Please pardon the below shameless product design mugging; I promise that it will clear up closed form math questions. Incorporated in the Yggy and also in the new multibit Gungnir - The Schiit Footlong Mega Combo Burrito Digital Filter:
It is a digital filter/sample rate converter designed to convert all audio to 352.8 or 396KHz sample rates so that it may drive our DACs. You get it uniquely from us; it is our filter. It took five people many years to design and perfect at the dawn of digital playback, way back in the early eighties. It keeps all original samples; those samples contain frequency and phase information which can be optimized not only in the time domain but in the frequency domain. We do precisely this; the mechanic is we add 7 new optimized samples between the original ones.

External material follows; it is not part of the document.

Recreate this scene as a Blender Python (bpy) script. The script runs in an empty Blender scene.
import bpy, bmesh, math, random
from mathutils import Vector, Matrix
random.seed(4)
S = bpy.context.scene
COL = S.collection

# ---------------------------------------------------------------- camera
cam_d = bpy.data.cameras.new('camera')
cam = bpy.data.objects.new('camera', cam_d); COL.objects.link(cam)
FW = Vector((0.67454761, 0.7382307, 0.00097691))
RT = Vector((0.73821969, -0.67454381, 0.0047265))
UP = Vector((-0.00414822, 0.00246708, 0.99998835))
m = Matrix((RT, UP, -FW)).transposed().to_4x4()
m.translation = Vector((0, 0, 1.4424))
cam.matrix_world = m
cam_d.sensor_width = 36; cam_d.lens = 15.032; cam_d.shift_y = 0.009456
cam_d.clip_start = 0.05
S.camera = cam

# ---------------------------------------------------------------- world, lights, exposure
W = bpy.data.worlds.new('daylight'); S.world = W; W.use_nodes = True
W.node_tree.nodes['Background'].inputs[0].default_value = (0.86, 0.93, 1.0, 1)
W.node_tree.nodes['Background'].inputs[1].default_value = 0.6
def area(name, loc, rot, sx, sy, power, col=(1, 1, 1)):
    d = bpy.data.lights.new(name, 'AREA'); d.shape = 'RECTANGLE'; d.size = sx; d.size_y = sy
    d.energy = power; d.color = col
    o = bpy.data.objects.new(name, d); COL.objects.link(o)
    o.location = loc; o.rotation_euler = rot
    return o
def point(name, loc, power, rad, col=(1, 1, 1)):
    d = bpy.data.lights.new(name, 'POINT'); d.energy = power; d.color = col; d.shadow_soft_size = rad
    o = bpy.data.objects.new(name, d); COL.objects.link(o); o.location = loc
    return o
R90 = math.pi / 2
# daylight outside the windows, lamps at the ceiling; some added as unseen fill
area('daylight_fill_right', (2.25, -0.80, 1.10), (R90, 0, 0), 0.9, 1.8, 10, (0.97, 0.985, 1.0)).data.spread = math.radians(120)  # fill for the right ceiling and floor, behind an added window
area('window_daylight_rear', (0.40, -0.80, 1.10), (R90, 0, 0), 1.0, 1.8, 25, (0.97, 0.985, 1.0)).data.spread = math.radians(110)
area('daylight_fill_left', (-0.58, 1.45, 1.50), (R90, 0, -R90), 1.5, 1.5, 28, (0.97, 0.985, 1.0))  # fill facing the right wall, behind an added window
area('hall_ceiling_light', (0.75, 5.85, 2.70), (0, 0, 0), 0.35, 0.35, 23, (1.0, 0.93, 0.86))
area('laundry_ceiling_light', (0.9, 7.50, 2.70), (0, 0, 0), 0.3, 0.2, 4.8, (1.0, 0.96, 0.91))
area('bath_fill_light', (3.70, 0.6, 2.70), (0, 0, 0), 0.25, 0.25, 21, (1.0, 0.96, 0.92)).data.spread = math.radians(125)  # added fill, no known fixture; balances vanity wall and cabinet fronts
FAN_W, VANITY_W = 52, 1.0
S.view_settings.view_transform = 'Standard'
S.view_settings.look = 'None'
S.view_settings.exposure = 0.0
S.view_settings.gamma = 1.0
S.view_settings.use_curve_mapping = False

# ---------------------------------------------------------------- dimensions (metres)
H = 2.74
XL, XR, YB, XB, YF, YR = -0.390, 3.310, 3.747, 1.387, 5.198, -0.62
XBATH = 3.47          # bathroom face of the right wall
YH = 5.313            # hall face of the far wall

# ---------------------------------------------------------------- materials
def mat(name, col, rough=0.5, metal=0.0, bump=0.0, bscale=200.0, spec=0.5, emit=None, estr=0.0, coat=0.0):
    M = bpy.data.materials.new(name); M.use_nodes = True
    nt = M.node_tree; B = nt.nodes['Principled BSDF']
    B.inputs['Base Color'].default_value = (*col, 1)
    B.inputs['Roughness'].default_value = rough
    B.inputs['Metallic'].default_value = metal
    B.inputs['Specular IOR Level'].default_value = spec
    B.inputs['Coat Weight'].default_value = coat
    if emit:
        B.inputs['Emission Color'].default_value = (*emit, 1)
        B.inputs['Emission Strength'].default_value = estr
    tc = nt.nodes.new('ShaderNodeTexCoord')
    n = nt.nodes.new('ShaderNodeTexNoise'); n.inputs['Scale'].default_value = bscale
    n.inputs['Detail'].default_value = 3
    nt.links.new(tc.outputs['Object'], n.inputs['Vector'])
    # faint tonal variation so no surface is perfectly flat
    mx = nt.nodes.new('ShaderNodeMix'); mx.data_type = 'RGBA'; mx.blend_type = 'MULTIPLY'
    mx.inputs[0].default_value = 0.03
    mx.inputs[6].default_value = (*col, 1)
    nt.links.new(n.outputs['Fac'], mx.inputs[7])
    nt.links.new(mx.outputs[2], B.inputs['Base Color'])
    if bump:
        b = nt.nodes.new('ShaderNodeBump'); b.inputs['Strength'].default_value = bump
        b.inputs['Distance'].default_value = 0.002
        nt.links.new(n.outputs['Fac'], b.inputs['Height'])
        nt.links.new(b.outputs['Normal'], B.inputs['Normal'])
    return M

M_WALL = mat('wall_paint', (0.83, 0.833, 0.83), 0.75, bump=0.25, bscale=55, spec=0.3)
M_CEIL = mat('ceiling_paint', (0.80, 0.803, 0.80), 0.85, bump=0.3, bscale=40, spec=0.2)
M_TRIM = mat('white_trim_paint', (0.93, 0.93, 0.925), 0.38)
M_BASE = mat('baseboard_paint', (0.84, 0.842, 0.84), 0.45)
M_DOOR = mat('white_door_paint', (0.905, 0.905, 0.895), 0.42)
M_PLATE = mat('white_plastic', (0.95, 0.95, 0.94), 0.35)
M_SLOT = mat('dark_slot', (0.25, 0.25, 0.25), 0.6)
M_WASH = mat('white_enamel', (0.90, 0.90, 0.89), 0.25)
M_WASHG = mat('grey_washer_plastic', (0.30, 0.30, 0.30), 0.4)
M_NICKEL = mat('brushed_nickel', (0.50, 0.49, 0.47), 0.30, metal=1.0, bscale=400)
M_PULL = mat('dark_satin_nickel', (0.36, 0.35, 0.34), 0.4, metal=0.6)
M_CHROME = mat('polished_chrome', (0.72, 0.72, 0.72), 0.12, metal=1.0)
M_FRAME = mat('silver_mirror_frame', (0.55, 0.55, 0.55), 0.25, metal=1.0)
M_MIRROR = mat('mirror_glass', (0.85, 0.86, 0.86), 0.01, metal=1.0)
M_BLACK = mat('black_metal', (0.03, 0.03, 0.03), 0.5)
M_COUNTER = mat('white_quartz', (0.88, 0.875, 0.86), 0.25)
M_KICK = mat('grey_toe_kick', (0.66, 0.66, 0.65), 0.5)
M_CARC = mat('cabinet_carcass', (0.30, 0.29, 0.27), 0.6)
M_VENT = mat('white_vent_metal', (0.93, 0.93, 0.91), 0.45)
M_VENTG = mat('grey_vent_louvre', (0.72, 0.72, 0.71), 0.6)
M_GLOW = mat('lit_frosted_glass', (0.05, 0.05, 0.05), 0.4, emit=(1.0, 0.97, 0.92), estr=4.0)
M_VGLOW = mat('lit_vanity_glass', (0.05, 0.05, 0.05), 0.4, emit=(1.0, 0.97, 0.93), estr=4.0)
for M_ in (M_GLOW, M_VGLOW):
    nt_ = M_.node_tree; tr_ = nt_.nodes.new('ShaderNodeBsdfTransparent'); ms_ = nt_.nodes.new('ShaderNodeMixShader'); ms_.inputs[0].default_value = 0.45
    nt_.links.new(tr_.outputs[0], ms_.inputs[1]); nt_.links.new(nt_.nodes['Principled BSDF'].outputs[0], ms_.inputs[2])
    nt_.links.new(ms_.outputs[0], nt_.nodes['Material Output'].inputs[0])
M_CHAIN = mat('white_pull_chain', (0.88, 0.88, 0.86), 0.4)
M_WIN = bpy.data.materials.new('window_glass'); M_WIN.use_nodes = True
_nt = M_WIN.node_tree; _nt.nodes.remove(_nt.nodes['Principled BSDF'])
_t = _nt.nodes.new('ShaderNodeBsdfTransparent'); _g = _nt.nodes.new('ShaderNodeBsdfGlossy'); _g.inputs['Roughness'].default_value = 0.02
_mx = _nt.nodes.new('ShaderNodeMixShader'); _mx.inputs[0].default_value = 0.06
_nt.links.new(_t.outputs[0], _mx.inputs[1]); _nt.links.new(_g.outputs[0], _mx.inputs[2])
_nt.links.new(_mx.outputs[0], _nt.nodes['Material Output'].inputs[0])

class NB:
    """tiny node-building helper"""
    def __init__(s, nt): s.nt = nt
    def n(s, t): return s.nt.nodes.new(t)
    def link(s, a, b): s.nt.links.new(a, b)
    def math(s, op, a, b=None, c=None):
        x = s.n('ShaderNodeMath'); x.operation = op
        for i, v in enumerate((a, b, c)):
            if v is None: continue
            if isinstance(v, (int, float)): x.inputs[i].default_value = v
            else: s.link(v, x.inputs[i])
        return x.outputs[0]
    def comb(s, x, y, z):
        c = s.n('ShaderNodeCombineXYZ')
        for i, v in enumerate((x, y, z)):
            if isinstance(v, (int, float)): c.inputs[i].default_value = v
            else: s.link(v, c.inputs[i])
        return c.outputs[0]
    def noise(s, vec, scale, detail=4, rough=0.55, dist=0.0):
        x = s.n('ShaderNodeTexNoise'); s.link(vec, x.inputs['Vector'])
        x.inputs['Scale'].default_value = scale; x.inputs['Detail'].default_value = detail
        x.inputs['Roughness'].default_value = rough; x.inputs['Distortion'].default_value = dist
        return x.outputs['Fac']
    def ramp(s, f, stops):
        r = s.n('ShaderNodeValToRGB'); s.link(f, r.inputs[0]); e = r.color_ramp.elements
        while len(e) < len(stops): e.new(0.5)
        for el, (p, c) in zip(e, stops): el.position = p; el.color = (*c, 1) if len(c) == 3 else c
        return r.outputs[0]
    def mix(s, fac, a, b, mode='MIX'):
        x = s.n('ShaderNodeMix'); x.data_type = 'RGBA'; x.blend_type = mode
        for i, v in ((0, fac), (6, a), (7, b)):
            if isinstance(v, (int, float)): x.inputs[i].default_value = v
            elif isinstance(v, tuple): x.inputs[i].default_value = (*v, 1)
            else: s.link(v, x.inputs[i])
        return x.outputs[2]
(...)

All digital filters multiply the original audio signal by a series of coefficients which are calculated by a digital filter generator. Over the years, before Theta Digital was born (my original company), we developed this filter design/generator. The common digital filter method is a Parks-McClellan algorithm, which has been used in all of the older oversampling chipsets, and persists to this day as the input filter in most ds DACs. Why? I assume it is because it is royalty-free, and the algorithm is widely available as are digital filter software design packages to aid in a cookbook aproach to the design. Now Parks McClellan an open form math solution, which means that the coefficient calculation is a series of approximations which always get halfway there. This of course, means it never completely solves. The worse news is that all original sample are lost, replaced by 8 new approximated ones. Further, the Parks McClellan optimization is based on the frequency domain only flat frequency response, with the time (read spatial) domain ignored.
Our filter is based upon closed form math the coefficients are not approximations, the equations solve; the matrices invert and the math is done. The filter also optimizes the time domain.
This is the reason that on good recordings (with good playback system as well) through Yggy (and now Gungnir multibit) you can hear the hall, its dimensions, and the exact position of anyone coughing or farting in the room, the motions and locations of instruments being hoisted in preparation of being played, etc. etc. Details such as sheet music pages being turned are not muddled because of clear differential spatial cues. This comes exclusively from our filter. A friend of mine, Jonathan Horwich, sells master tapes in track form at least 15 IPS, and 30 (I believe) as well. On those analog masters, you can also hear the entire environment before the music starts what is amazing there is that even if on accounts for hearing down into the analog noise, the S/N indicates a 14 bit performance at best for those tapes. 14 bit or not those tapes, totally scratch my itch. If you want that, we got that and more for your digital pleasure.